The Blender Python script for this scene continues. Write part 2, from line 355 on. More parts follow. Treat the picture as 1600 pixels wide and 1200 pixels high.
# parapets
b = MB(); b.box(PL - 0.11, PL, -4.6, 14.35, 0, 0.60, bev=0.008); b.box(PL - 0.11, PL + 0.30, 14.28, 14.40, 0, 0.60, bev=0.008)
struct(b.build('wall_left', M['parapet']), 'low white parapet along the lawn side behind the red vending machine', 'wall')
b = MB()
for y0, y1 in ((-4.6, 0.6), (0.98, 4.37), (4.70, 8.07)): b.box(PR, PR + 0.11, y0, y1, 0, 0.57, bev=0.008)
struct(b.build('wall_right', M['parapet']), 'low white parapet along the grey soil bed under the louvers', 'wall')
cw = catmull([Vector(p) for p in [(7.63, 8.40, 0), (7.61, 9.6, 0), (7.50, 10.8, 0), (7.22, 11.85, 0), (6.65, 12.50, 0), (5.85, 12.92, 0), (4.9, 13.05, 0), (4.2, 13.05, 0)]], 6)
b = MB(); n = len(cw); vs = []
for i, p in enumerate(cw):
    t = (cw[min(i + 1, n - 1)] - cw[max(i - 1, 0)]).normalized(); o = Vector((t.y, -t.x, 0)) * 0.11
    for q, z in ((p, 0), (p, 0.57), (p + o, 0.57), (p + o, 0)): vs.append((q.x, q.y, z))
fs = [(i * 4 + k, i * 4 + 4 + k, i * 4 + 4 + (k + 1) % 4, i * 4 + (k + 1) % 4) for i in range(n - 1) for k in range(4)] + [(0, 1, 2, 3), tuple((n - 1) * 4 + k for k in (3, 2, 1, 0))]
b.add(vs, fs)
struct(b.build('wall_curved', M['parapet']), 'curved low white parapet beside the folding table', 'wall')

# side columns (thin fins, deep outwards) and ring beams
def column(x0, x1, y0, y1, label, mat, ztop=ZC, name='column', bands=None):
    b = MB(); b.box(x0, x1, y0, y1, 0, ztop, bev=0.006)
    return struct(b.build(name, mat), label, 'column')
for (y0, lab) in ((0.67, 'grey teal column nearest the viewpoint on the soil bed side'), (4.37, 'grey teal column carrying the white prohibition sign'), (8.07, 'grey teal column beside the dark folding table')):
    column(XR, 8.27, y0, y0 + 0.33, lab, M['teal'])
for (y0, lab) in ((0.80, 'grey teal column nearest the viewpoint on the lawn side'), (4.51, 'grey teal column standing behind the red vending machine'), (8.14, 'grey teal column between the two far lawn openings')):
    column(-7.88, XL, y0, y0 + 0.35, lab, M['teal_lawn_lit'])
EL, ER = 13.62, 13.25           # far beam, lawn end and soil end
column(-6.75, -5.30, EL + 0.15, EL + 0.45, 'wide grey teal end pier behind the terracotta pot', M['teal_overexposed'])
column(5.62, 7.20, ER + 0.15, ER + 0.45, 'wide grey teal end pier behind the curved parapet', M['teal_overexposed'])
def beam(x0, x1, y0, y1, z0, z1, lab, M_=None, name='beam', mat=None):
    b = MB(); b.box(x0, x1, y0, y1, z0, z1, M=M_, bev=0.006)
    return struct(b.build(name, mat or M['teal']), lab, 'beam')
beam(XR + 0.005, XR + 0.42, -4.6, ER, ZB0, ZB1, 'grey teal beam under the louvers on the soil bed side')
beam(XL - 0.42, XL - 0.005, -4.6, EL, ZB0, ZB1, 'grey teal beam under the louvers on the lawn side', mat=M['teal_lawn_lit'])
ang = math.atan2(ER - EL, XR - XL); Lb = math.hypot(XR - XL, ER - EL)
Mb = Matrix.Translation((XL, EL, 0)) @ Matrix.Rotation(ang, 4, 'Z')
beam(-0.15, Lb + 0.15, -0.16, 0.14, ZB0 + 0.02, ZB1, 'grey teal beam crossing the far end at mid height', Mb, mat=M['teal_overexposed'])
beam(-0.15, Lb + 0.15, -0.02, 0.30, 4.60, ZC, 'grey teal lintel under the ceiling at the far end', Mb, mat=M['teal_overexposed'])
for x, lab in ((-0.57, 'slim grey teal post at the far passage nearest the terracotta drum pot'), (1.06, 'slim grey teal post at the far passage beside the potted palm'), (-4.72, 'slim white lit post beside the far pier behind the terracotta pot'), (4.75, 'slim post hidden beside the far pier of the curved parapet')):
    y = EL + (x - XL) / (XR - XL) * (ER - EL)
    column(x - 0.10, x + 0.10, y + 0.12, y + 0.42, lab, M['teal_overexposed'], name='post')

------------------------

**Written exercise:**
Extract every line from the one with "beam(XR + 0.005, XR" down to the final line above, both included, exactly as written.

**Result of the task:**
beam(XR + 0.005, XR + 0.42, -4.6, ER, ZB0, ZB1, 'grey teal beam under the louvers on the soil bed side')
beam(XL - 0.42, XL - 0.005, -4.6, EL, ZB0, ZB1, 'grey teal beam under the louvers on the lawn side', mat=M['teal_lawn_lit'])
ang = math.atan2(ER - EL, XR - XL); Lb = math.hypot(XR - XL, ER - EL)
Mb = Matrix.Translation((XL, EL, 0)) @ Matrix.Rotation(ang, 4, 'Z')
beam(-0.15, Lb + 0.15, -0.16, 0.14, ZB0 + 0.02, ZB1, 'grey teal beam crossing the far end at mid height', Mb, mat=M['teal_overexposed'])
beam(-0.15, Lb + 0.15, -0.02, 0.30, 4.60, ZC, 'grey teal lintel under the ceiling at the far end', Mb, mat=M['teal_overexposed'])
for x, lab in ((-0.57, 'slim grey teal post at the far passage nearest the terracotta drum pot'), (1.06, 'slim grey teal post at the far passage beside the potted palm'), (-4.72, 'slim white lit post beside the far pier behind the terracotta pot'), (4.75, 'slim post hidden beside the far pier of the curved parapet')):
    y = EL + (x - XL) / (XR - XL) * (ER - EL)
    column(x - 0.10, x + 0.10, y + 0.12, y + 0.42, lab, M['teal_overexposed'], name='post')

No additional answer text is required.